ANSWER TO QUIZ: Santa is correct and the appellate court agreed that Grinch's negligence claim was properly dismissed by the trial court. While Santa  generally has a duty to keep his premises in a reasonably safe condition and warn invitees of any dangerous conditions, Santa is not generally required to foresee and protect others from dangerous conditions that are open and obvious. The "distraction exception" and "deliberate encounter" rule are two exceptions. Under the distraction exception, Santa owes Grinch a duty of due care if Santa has reason to expect that Grinch's attention may be distracted, so that the Grinch will not discover, forget about or fail to protect himself from obvious conditions.

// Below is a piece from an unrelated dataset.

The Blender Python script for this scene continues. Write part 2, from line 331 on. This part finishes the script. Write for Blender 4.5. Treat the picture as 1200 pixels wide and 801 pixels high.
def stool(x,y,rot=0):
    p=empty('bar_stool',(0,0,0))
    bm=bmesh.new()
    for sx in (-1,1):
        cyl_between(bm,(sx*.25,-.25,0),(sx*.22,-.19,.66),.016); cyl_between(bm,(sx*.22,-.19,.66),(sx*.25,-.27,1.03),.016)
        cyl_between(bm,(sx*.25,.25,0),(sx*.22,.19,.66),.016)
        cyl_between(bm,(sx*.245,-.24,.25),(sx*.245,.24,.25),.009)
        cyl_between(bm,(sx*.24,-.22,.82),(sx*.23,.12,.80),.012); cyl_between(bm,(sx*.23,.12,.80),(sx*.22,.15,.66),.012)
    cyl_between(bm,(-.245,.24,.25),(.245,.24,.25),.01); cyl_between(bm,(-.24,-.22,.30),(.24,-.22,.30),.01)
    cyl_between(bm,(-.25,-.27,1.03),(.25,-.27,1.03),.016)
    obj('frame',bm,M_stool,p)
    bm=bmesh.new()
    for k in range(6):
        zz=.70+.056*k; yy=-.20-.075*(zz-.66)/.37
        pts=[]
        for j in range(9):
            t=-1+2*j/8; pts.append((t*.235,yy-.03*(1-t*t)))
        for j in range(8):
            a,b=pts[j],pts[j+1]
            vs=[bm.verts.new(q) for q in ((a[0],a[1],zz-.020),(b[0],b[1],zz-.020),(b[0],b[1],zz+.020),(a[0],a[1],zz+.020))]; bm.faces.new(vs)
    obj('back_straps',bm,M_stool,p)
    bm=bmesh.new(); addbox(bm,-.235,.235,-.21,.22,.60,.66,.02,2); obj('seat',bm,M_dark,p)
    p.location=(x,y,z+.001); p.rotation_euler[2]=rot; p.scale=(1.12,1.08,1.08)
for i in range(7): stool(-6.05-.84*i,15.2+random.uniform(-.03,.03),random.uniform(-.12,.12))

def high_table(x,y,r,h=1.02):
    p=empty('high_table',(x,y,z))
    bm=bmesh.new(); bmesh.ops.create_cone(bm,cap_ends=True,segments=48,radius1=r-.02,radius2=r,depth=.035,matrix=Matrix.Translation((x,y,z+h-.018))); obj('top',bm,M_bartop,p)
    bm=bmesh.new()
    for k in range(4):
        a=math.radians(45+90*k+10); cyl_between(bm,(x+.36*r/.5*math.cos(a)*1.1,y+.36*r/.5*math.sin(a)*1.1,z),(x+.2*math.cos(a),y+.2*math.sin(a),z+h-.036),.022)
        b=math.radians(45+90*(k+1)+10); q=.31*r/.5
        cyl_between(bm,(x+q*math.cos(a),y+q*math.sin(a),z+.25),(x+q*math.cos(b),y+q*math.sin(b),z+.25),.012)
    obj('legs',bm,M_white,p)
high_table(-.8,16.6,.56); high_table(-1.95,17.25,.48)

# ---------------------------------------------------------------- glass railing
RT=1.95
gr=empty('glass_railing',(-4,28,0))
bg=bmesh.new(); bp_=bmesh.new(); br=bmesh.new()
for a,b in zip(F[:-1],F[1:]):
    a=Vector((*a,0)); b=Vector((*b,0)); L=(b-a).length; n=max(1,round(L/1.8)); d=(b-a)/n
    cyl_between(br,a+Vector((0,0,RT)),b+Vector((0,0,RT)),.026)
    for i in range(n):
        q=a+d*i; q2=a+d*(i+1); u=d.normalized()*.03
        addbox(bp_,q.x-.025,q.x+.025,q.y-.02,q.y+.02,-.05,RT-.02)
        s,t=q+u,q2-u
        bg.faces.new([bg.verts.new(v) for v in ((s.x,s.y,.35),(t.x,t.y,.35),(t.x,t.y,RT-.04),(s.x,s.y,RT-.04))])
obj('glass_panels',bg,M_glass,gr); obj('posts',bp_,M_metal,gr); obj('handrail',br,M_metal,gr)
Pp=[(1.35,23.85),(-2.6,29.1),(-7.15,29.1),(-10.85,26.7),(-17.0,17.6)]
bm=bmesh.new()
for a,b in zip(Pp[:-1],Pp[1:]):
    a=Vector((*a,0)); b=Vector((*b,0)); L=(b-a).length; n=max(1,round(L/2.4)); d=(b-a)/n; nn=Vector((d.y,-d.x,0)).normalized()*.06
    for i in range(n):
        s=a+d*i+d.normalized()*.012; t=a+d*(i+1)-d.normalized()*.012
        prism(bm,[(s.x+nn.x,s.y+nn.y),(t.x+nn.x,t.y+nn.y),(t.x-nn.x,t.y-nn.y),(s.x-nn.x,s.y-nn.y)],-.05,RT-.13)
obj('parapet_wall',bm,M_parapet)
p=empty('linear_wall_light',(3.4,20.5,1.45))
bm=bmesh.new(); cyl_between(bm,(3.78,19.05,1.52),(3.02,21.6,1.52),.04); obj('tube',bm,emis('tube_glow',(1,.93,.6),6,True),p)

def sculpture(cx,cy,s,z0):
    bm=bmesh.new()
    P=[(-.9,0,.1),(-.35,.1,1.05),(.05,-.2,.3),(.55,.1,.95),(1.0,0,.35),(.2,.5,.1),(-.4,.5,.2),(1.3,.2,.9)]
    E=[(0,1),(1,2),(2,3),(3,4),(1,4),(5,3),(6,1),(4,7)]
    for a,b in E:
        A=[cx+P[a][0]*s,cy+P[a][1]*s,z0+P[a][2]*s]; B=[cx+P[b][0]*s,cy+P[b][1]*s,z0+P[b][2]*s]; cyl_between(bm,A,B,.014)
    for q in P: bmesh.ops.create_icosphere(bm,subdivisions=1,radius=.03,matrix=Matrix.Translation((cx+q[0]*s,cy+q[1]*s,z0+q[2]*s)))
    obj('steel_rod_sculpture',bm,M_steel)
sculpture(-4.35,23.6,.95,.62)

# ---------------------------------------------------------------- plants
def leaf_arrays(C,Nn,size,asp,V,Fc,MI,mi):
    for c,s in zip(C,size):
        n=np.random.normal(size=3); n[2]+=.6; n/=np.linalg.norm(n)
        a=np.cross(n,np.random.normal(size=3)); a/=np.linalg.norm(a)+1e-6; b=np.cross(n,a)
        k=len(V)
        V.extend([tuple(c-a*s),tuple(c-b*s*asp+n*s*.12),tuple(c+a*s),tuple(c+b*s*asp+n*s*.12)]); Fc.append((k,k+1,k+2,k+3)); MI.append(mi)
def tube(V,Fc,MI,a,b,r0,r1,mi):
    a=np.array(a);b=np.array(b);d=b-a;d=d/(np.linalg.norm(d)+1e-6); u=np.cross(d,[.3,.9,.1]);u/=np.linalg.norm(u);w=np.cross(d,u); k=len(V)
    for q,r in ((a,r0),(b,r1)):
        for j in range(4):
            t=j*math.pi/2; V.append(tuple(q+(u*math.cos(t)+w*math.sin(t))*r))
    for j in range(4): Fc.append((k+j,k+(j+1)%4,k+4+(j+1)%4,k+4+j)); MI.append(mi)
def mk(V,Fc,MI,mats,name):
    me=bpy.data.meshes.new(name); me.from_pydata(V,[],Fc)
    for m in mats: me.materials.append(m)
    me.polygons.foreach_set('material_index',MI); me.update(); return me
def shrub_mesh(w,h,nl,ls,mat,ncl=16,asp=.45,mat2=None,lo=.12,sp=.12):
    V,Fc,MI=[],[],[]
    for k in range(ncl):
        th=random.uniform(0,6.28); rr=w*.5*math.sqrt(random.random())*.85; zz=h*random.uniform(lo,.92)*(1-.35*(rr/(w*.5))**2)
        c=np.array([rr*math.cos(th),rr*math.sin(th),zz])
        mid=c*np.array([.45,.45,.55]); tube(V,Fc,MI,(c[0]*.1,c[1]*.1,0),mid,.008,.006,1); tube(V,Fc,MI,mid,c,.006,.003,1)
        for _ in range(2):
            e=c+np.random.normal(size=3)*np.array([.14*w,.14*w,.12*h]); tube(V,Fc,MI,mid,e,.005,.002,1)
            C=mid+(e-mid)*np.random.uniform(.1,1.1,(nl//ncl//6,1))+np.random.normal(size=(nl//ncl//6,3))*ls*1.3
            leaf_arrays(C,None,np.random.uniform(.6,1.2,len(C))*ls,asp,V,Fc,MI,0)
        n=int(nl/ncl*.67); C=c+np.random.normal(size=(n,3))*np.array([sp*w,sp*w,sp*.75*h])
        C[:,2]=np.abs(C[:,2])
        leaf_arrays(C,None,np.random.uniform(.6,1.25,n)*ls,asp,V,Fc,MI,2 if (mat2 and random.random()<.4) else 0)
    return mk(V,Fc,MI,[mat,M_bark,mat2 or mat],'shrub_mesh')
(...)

However, Santa is not responsible for anticipating and protecting Grinch from voluntary distractions, solely of Grinch's own making. On appeal, the appellate court noted that because there was no condition that caused Grinch to fall, Santa owed Grinch no duty. Since there was no condition, the appellate court saw no reason to address the applicability of the distraction exception, or whether the act of petting Rudolph was a voluntary distraction. Under the Animal Control Act, Rudolph could be considered the proximate cause of Grinch's injury only where the injury was caused by Rudolph's conduct, not by Grinch's independent act. Here, Grinch alleged that he was petting Rudolph when Rudolph "moved into him causing him to lose his footing and step off the porch." At deposition, Grinch clarified that other than in response to Grinch's petting, Rudolph never came into contact with him but simply inched closer to Grinch. The appellate court found that such facts do not give rise to a claim under the Act. Grinch's heart shrinks three sizes upon losing his appeal. Crosson v. Ruzich, 2018 IL App (5th)170235 (Jul. 31, 2018).